What Mauritius’ exit from FATF’s ‘grey list’ means

What is the issue?

Mauritius was placed in FATF’s grey list in February 2020, however, the Financial Action Task Force (FATF), has moved Mauritius out of its grey list in the October 2021 plenary held last week.

FATF had in the June 2021 plenary agreed that Mauritius had completed putting into force an action plan designed to combat and strengthen the effectiveness of its activities to combat money laundering and financing of terrorism.

Must Read: What is FATF and what does it do?
What is FATF’s grey list and how does it work?

Countries are placed in the grey list for increased monitoring to counter money laundering and funding of terrorist activities and to address strategic gaps in their systems.

As many as 23 countries, including Pakistan and Cayman Islands, are in the list. While Mauritius and Botswana have been removed from the list this month, Jordan, Mali and Turkey have been added.

What were authorities in India worried about?

India’s foreign portfolio investments (FPIs) were largely routed into India via Mauritius, a tax haven country.

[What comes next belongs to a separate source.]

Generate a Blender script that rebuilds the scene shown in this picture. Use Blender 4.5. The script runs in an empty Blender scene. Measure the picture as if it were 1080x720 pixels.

It is the second highest source of FPI after the US as of January 2020.

Indian authorities are concerned about round-tripping of black money in the guise of FPI (through “participatory notes”) and terror funding getting routed via Mauritius.

Note: Round-tripping means rerouting illegal money that originates in India, back into the country through a tax haven.

Recently, the Reserve Bank of India and the Securities and Exchange Board of India subsequently levied investment curbs on foreign direct investments and FPI from Mauritius.

How should Indian authorities respond?

RBI and government should not be tempted by an opportunity of attracting more FPI and FDI. Prior to making a hasty move with immediate economic interests in mind, the government must look at long-term prospects of the economy and internal security.

Lesser scrutiny on ultimate beneficial ownership in investments originating from the tax haven should be contemplated with caution.